Hay una cultura que propicia el menor esfuerzo. No preocuparse ni angustiarse ni, en última instancia, pensar. Imagina abandonarse en actitud pasiva.
En la civilización del espectáculo, la política ha experimentado una banalización acaso más probada que en la literatura, el cine y las artes. Lo que significa que en ella la publicidad y los eslóganes, lugares comunes, frivolidades y tics ocupan casi enteramente el quehacer que antes estaba reservado a razones, programas, ideas.
Un político de nuestros días, si quiere conservar su popularidad, está obligado a dar una atención primordial al gesto. Nada hay que importe más que el color de sus canas, las arrugas, así como el atuendo valen tanto como explicar lo que el político se propone hacer.
El diccionario llama frívolo a lo ligero, veleidoso e insustancial. Pero en nuestra época ha dado a esa manera de ser una connotación más concreta. La frivolidad consiste en tener una tabla de valores invertida o desequilibrada, en la que la forma importa más que el contenido; la urgencia más que la esencia.
Octavio Paz señaló con exactitud el carácter efímero sin pudores de los políticos contemporáneos. Los espectadores no tienen memoria; por eso tampoco tienen remordimiento. Viven prendidos a la novedad, no importa cuál sea, con tal de que sea nueva.
¿Cómo ha influido el periodismo en la civilización del espectáculo? De entrada, digamos que la frontera que tradicionalmente separaba al periodismo serio del escandaloso ha ido llenándose de agujeros, llegando en algunos casos a evaporarse.
Una de las consecuencias de convertir al entretenimiento en el valor dominante va produciendo también un trastorno en la información.
Las noticias pasan a ser importantes o secundarias, sobre todo y a veces exclusivamente, no tanto por su significación económica, política, cultural o social, como por su carácter novedoso.
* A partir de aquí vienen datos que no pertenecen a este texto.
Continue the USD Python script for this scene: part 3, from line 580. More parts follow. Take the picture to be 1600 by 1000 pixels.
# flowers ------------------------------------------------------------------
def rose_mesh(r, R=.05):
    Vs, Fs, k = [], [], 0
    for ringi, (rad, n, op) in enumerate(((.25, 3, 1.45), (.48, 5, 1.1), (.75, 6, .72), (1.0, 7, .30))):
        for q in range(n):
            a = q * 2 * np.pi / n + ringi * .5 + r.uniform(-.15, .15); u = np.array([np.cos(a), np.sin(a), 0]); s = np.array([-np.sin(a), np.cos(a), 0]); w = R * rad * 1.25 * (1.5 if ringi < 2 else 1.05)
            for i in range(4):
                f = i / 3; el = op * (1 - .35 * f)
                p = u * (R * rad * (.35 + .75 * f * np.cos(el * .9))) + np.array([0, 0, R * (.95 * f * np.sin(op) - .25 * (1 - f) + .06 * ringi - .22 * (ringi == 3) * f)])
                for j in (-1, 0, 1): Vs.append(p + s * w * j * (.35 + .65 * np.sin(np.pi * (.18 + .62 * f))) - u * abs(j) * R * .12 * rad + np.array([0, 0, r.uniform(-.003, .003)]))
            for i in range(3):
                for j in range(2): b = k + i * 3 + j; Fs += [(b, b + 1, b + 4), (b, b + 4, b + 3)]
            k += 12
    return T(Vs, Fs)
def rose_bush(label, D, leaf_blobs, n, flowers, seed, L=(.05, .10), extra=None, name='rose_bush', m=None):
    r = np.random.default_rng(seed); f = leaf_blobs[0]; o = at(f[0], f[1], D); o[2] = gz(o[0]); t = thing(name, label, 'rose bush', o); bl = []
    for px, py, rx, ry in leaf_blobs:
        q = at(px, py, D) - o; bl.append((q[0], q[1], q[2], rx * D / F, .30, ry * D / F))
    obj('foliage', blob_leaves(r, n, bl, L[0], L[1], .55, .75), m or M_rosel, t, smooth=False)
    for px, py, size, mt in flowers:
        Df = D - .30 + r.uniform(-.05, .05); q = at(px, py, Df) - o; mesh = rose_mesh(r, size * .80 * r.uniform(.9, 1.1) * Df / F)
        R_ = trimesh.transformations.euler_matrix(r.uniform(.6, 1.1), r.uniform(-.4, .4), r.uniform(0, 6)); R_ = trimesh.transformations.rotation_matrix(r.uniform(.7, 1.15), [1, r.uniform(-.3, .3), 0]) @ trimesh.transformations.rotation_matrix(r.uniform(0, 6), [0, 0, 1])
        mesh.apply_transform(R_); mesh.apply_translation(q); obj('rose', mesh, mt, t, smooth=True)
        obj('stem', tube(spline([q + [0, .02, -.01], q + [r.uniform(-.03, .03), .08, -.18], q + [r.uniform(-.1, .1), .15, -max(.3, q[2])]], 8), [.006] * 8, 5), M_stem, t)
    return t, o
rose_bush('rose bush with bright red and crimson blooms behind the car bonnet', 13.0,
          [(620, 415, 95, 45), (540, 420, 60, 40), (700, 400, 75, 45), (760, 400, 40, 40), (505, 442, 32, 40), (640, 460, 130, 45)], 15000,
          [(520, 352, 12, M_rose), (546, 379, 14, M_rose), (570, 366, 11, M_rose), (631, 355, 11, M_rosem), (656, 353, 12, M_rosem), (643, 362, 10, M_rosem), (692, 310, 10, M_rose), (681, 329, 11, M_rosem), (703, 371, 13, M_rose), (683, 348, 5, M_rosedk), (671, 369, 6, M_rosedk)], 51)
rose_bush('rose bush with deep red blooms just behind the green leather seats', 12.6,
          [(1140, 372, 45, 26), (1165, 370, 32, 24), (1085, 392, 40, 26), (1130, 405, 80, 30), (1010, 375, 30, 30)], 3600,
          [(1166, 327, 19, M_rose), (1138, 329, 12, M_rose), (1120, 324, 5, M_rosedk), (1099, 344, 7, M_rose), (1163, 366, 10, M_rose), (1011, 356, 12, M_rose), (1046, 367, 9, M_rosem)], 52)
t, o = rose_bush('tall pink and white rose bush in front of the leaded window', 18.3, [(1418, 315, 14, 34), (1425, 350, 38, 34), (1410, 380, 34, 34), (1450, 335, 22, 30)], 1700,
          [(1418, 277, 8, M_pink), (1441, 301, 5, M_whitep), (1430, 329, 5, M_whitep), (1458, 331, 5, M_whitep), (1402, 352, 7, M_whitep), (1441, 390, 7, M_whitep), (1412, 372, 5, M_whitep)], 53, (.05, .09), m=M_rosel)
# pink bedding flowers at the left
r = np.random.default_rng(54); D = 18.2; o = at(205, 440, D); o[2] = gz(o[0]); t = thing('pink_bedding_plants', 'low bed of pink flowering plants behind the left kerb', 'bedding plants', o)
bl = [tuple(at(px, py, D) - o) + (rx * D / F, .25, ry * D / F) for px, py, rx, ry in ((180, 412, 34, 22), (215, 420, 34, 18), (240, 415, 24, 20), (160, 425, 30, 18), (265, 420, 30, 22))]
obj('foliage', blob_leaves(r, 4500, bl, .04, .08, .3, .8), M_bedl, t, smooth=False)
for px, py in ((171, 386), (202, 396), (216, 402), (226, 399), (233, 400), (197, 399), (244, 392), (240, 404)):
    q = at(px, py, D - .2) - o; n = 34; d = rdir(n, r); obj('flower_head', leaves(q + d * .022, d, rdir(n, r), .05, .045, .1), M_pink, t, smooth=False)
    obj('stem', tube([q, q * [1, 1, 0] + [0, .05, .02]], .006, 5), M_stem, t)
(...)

Esta sutil dispersión de sus objetivos tradicionales la convierten también en una prensa light, ligera, amena.
Desde luego que toda generalización es falaz y que no se puede meter en el mismo saco a todos por igual. Por supuesto que hay diferencias, y que algunos órganos de prensa tratan de resistir la presión del medio en el que operan sin renunciar a los viejos paradigmas de seriedad, objetividad, rigor y fidelidad a la verdad, aunque ello sea aburrido.
Pero la crisis de verdad es que ningún diario, revista y programa informativo de hoy puede mantener un público fiel sin adhesión absoluta a los rasgos distintivos predominantes de la sociedad del espectáculo.
Los grandes órganos de prensa no son meras veletas que deciden su línea editorial, su conducta moral, sus creaciones informativas. Su misión también es orientar, asesorar, educar, dilucidar lo que es cierto o falso, justo o injusto, bello y execrable en el vertiginoso vórtice de la actualidad. Para que esta función sea posible, es preciso un órgano de prensa que no comulgue en el altar del espectáculo, y hoy corre el riesgo de perderlo todo.
Extracto de la disertación que el escritor peruano ofreció en la 64ª Asamblea General de la Sociedad Interamericana de Prensa (SIP), en octubre de 2008, en Madrid.